■ REQUIRED WORK
Return exactly and only these lines: the first of the listing through the one containing "(0.028, 0.037, 0.020))".
begin
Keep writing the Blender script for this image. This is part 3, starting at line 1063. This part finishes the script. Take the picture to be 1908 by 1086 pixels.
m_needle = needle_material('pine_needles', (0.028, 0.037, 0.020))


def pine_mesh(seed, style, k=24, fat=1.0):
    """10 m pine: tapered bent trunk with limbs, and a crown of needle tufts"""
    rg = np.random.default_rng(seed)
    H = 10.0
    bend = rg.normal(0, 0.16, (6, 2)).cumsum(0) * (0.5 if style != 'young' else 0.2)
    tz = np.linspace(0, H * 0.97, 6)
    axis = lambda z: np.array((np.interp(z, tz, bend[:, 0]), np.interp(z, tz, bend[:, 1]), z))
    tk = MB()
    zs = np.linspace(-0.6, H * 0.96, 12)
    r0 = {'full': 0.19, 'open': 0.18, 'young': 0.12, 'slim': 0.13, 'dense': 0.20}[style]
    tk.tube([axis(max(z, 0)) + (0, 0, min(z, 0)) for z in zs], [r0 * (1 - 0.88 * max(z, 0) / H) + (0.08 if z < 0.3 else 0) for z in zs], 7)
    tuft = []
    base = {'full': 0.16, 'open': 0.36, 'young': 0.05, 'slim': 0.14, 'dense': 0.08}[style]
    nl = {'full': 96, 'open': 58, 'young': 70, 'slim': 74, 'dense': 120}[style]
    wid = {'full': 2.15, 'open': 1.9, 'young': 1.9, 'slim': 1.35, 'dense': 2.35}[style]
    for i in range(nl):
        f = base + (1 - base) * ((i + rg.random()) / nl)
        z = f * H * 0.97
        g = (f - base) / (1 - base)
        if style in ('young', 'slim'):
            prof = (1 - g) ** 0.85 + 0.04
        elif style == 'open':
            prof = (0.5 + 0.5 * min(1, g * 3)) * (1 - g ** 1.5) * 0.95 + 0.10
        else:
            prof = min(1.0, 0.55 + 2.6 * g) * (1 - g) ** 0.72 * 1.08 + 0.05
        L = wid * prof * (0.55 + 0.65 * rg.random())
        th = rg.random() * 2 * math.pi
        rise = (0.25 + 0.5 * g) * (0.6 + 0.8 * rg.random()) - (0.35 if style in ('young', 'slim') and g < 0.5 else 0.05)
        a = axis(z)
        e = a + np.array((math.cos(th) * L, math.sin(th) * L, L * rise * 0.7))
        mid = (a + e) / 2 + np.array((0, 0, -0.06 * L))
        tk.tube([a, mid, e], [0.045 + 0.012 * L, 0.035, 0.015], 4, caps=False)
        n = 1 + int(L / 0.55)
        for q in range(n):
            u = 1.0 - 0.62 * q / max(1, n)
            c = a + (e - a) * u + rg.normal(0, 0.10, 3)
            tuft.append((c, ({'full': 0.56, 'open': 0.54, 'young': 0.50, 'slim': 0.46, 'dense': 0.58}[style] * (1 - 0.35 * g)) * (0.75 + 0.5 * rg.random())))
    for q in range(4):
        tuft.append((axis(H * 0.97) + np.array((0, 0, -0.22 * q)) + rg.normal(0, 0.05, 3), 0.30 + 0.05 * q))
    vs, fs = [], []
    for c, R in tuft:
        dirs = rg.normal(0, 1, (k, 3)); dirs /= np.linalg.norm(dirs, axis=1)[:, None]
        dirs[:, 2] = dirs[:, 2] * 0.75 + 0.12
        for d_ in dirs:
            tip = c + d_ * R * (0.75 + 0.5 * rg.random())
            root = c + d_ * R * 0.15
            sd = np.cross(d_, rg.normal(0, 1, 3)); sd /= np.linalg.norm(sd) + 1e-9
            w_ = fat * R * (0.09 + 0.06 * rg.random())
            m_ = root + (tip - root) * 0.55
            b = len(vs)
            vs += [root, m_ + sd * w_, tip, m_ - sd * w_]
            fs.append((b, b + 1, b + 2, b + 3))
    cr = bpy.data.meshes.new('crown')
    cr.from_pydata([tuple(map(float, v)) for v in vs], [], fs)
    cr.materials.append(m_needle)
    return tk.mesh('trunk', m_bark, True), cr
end
■ COMPLETE ANSWER
Keep writing the Blender script for this image. This is part 3, starting at line 1063. This part finishes the script. Take the picture to be 1908 by 1086 pixels.
m_needle = needle_material('pine_needles', (0.028, 0.037, 0.020))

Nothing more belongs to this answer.